As the “click” in some cases adds much to the effect of a trick, and as it may to some readers be an unfamiliar sleight, I may pause to explain that it is executed as follows: Take the pack in either hand, held upright between forefinger and thumb, a little more than halfway down, with the middle finger curled up behind it as in Fig. 13. With the tip of the third finger bend back the extreme bottom corners of the last half dozen or so of the cards, allowing them to escape again smartly. The sound made by the corners in springing back again constitutes the “click.” It needs a little practice, but if the cards are held properly, and the sleight worked smartly, the sound will be audible at a considerable distance, whilst the movement of the finger producing it is quite invisible to the spectators.
Fig. 13
But we have not yet done with our trick. You may resume as follows:
“I will give you a further illustration of what I have to put up with from the knaves. I should like you to be satisfied that I have nothing to do with their bad behaviour.” (You palm off the three top cards, and with the same hand offer the four knaves to a spectator.) “Will you, sir, make sure that these really are the four knaves, and then place them here on the top of the pack,”—offered with the left hand. When the knaves have been laid upon it, you transfer it to the opposite hand, and palm on to them the three concealed cards, but immediately slide them off again, with the uppermost of the four knaves beneath them. You hold them up in a careless way, so that the audience, catching sight of this card, may be confirmed in the belief that the cards exhibited in the right hand are really the four knaves.

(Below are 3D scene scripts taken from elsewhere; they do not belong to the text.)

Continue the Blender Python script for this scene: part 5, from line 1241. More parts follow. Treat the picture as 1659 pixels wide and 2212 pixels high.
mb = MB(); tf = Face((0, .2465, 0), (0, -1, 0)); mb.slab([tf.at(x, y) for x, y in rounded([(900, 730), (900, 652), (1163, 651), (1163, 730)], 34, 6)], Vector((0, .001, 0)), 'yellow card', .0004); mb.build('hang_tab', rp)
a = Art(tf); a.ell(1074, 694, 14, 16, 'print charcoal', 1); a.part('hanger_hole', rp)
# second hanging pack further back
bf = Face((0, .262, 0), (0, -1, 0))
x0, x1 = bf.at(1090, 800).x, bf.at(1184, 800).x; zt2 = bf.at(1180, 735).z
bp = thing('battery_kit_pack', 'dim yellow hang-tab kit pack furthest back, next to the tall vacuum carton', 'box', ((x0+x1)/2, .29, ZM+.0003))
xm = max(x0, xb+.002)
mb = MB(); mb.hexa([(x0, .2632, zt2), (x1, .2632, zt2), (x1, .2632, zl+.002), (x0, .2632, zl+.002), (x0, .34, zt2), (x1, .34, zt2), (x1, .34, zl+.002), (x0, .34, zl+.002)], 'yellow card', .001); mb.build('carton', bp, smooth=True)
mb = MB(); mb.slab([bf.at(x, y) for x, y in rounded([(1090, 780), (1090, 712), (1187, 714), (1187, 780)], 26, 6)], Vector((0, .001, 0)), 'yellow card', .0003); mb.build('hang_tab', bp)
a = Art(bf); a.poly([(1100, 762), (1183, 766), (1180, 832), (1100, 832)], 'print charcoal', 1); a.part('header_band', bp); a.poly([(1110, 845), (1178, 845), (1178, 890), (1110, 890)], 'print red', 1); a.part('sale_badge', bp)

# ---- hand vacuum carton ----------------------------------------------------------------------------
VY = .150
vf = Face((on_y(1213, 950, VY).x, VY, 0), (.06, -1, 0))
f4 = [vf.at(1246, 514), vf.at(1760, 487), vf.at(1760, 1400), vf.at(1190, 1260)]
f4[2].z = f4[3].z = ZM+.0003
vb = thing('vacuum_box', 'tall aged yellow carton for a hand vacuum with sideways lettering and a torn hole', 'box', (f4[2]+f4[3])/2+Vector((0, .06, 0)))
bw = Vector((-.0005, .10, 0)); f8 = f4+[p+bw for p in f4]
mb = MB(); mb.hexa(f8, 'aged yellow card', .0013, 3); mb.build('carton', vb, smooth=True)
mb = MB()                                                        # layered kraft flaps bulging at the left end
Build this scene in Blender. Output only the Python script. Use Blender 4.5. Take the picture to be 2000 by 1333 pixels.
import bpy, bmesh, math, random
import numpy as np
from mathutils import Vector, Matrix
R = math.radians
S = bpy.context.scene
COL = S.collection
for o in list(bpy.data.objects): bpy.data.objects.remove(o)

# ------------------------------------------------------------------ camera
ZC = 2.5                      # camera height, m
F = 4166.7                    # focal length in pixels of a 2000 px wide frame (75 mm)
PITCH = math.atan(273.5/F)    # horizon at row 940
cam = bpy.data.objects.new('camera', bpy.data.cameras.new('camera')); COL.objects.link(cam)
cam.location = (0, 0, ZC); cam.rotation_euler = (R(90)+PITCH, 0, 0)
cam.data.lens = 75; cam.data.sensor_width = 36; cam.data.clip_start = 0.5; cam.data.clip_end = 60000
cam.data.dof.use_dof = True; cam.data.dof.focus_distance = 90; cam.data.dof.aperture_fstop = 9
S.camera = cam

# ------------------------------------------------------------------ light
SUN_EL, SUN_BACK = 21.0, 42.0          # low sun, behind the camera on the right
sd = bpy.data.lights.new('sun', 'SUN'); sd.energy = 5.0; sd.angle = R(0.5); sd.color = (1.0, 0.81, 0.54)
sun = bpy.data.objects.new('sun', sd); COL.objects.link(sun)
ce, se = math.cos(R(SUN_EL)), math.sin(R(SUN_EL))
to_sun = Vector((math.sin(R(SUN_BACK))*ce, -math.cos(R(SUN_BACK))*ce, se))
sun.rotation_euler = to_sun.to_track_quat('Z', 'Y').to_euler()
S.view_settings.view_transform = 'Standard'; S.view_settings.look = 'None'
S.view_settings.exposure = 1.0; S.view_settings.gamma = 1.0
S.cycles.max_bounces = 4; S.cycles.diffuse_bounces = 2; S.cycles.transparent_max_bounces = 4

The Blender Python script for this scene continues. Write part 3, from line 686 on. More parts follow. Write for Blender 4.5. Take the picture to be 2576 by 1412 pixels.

“Here we have the four knaves, at present all together. I will now distribute them in different parts of the pack, as far apart as possible. One here, nearly at the bottom, one a little higher up, another about the middle, and this last” (you show it carelessly), “close to the top.” (This, being a genuine knave, must be placed among the other knaves.) “They could hardly be placed farther apart than that: but to make things a little more difficult for them, I will ask some lady to cut the cards.”
This done, and the cards handed back to you, you repeat the click. “There it is again: the wireless signal. You can all bear witness that I have nothing to do with the matter. Now, Sir, will you kindly examine the pack, and unless I am much mistaken, you will find that the other three knaves have answered Black Jack’s call, and that the four cheerful blackguards have got together again, in which case, with your permission, I will leave them severely alone, and try some other experiment.”
The expert will recognise this last effect as a “chestnut” among card tricks, but it is none the worse on that account, and it forms a particularly appropriate sequel to the principal trick.